● **Exercise prompt**
Can you pull out each line of the data below that includes the word "were"?

● **Records**

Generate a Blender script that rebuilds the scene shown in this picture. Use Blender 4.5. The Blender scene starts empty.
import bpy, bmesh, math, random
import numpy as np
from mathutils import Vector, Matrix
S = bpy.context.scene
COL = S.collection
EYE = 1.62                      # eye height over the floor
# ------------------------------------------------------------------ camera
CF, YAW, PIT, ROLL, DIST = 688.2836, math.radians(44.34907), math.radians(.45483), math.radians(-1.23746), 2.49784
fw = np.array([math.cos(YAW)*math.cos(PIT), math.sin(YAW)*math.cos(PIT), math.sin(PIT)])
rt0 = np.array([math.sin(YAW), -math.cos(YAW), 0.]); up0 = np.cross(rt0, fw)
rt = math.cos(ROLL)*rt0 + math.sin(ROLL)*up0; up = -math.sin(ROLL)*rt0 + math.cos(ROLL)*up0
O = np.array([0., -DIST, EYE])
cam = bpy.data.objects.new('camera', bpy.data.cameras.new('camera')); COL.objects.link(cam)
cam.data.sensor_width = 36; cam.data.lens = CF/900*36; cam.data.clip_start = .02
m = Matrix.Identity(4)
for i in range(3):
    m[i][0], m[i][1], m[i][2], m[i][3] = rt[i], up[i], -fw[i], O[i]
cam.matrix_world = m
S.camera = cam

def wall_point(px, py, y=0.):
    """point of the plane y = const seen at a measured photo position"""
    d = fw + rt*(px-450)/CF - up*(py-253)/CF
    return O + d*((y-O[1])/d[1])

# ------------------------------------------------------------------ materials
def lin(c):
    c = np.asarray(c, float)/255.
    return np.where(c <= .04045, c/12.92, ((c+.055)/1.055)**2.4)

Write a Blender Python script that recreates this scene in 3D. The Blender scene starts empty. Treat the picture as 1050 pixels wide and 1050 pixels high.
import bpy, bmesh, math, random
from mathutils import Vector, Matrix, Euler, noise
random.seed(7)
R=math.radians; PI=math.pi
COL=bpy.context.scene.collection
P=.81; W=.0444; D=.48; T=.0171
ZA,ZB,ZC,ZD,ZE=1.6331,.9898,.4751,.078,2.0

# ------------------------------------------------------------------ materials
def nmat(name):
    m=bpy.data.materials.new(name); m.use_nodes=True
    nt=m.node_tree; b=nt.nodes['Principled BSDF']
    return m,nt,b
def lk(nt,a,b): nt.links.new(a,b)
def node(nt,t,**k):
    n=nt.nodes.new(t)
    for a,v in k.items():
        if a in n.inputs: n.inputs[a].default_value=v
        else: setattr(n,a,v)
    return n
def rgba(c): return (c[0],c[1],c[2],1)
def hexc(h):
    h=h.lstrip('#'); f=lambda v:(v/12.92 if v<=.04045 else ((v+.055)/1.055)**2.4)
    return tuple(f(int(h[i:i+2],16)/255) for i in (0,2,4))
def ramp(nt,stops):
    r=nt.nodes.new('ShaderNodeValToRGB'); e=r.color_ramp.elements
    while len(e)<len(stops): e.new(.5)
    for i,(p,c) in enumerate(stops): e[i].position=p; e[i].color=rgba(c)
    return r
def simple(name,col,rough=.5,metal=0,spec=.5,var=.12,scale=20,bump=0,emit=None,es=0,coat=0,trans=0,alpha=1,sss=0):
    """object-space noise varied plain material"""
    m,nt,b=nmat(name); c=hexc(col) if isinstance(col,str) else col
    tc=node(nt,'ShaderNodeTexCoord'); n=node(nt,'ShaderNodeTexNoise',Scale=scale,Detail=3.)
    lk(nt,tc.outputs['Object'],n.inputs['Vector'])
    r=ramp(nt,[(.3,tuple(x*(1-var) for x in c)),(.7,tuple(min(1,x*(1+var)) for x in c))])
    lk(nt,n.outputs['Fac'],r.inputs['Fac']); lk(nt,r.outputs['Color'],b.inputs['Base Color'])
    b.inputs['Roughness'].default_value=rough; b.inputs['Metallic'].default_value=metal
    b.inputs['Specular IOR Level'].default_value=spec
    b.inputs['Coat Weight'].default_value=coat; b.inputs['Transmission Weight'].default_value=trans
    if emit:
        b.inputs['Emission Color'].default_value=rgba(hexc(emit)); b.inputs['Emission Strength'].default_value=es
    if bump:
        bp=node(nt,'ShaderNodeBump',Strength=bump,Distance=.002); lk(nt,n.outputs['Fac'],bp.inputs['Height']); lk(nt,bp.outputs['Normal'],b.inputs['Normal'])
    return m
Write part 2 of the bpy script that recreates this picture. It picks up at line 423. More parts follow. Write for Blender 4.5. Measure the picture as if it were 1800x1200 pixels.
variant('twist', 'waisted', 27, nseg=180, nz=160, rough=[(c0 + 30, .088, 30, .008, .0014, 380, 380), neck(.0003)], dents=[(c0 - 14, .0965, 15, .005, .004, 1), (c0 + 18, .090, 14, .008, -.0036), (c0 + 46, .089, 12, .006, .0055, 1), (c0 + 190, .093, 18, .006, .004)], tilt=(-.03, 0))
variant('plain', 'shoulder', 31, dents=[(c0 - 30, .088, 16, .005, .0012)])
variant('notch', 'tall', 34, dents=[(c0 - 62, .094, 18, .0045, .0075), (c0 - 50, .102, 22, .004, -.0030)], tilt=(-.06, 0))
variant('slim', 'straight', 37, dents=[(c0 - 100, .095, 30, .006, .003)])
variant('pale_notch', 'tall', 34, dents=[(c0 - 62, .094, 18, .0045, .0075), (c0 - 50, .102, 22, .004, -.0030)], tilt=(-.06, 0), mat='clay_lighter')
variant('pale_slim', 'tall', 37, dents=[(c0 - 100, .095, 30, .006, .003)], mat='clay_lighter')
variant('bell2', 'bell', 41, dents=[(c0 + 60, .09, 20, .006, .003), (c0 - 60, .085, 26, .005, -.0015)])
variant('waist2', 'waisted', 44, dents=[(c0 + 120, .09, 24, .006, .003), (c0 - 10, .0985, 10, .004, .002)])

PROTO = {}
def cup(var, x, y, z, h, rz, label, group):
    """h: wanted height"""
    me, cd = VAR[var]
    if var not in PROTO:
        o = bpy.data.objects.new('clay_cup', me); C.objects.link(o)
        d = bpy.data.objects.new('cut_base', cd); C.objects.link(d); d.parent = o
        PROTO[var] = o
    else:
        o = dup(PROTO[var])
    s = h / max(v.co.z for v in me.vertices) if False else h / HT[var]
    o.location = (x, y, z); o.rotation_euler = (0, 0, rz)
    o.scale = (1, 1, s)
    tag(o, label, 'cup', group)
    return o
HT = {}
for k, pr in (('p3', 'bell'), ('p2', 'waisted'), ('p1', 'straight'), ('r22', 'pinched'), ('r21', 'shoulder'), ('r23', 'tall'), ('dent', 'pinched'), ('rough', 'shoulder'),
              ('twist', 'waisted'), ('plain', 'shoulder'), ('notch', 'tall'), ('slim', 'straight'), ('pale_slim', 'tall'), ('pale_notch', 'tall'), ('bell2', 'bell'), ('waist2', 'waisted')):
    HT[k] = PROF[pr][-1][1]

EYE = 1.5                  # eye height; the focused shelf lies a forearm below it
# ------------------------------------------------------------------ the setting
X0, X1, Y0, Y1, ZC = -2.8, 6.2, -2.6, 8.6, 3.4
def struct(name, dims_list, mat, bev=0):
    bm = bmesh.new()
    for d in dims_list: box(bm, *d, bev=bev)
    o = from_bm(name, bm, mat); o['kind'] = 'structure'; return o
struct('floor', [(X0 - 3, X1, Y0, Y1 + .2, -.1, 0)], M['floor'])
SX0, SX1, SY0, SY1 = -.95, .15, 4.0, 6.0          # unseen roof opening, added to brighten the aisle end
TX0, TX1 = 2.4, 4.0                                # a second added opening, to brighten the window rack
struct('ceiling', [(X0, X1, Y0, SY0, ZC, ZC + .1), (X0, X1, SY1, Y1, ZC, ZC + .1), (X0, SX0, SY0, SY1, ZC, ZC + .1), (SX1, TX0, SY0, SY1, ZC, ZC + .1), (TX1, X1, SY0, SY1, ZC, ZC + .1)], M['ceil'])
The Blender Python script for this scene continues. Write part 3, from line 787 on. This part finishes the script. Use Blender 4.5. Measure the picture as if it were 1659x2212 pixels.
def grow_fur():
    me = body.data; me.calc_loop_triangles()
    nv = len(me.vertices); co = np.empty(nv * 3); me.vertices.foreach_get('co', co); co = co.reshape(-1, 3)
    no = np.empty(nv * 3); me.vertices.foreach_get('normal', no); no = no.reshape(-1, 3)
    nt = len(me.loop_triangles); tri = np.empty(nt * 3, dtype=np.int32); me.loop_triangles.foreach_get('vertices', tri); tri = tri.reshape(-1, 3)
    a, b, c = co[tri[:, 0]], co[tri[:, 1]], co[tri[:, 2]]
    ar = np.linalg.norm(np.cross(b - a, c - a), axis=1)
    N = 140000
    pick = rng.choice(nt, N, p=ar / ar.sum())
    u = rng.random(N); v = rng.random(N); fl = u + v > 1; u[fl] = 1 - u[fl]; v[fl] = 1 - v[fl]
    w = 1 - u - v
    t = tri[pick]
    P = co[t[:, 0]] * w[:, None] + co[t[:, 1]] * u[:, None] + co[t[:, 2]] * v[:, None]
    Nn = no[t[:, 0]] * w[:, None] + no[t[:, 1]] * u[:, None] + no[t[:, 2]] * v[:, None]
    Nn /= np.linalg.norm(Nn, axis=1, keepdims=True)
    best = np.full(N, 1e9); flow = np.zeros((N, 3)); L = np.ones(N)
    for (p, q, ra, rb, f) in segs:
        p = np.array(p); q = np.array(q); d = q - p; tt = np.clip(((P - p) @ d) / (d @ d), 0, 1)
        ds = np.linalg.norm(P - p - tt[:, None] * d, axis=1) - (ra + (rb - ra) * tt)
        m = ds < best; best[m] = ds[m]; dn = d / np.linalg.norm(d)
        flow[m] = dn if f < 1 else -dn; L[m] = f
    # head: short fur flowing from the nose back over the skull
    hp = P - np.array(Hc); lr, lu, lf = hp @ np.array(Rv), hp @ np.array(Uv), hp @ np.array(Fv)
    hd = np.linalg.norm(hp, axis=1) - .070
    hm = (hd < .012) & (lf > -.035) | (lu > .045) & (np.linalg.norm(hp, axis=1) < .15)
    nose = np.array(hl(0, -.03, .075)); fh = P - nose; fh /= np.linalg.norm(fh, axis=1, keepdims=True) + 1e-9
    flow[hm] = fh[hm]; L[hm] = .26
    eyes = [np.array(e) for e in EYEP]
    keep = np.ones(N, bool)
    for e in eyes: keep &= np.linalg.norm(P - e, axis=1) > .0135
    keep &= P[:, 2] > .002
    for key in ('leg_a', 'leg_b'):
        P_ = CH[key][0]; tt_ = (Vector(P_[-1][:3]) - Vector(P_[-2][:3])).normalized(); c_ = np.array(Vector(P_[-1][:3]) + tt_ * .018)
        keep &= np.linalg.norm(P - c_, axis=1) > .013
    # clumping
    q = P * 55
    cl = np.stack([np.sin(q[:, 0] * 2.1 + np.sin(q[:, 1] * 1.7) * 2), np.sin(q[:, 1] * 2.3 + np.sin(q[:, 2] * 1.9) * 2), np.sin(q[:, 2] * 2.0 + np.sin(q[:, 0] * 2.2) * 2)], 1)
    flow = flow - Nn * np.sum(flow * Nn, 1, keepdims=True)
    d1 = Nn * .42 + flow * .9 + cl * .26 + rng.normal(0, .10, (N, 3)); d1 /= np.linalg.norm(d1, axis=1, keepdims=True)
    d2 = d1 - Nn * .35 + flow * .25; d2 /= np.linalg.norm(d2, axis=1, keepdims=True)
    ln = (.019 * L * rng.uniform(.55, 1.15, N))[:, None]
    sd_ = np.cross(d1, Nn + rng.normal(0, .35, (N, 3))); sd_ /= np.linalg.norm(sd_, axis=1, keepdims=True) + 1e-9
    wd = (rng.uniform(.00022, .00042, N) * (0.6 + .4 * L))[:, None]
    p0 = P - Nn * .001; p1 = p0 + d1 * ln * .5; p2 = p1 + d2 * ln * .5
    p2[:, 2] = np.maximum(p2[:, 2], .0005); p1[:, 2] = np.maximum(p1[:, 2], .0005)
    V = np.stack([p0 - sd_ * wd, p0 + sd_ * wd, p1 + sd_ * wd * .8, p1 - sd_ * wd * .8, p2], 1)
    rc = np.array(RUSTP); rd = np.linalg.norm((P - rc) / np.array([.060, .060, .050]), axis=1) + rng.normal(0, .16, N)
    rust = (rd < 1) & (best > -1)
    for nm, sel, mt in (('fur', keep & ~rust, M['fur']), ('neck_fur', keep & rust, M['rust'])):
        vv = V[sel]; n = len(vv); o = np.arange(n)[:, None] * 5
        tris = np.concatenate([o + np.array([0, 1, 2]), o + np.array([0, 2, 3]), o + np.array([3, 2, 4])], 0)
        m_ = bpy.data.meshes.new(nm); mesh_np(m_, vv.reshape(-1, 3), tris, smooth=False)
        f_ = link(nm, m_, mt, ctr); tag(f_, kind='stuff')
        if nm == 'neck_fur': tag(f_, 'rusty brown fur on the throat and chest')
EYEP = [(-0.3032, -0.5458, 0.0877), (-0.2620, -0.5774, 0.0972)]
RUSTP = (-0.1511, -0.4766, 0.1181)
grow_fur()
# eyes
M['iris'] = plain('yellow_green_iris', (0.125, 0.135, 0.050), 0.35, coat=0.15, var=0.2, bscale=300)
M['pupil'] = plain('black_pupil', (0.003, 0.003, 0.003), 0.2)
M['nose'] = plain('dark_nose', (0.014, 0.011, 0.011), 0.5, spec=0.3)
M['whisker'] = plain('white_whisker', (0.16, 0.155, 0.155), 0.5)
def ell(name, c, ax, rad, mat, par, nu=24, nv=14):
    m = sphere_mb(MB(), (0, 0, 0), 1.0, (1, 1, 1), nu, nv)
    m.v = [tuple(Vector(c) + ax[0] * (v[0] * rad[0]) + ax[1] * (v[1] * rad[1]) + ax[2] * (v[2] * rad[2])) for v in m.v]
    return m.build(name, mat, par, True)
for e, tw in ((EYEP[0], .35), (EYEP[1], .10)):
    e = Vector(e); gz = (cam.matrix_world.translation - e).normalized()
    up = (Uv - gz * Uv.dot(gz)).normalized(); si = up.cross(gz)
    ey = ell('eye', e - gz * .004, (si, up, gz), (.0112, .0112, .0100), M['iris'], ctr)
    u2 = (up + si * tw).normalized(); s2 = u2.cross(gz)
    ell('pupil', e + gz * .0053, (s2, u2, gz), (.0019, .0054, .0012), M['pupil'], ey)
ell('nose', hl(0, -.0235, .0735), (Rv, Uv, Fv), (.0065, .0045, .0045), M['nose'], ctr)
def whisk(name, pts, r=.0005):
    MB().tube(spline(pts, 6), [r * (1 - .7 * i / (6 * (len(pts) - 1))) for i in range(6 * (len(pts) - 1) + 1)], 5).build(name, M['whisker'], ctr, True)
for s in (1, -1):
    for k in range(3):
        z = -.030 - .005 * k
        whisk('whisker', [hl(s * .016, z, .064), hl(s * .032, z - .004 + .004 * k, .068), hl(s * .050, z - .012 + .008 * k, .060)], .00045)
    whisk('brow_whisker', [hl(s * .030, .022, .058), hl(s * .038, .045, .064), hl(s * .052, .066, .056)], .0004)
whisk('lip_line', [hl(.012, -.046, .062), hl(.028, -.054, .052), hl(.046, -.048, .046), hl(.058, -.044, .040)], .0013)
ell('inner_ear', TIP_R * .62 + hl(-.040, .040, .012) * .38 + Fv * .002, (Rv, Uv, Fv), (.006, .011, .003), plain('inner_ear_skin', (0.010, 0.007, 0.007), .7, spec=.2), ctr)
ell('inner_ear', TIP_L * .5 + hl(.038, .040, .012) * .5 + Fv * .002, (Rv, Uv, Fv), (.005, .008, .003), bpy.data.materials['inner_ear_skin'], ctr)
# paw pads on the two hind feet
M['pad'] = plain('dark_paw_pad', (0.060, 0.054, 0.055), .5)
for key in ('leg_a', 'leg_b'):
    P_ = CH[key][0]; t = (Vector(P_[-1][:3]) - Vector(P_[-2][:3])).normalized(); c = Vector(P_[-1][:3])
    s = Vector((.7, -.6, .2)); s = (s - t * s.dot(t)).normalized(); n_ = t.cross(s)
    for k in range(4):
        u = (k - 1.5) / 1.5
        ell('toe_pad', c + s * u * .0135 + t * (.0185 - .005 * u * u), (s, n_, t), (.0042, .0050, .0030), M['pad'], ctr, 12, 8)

● **Result for this exercise**
Write part 2 of the bpy script that recreates this picture. It picks up at line 423. More parts follow. Write for Blender 4.5. Measure the picture as if it were 1800x1200 pixels.
The Blender Python script for this scene continues. Write part 3, from line 787 on. This part finishes the script. Use Blender 4.5. Measure the picture as if it were 1659x2212 pixels.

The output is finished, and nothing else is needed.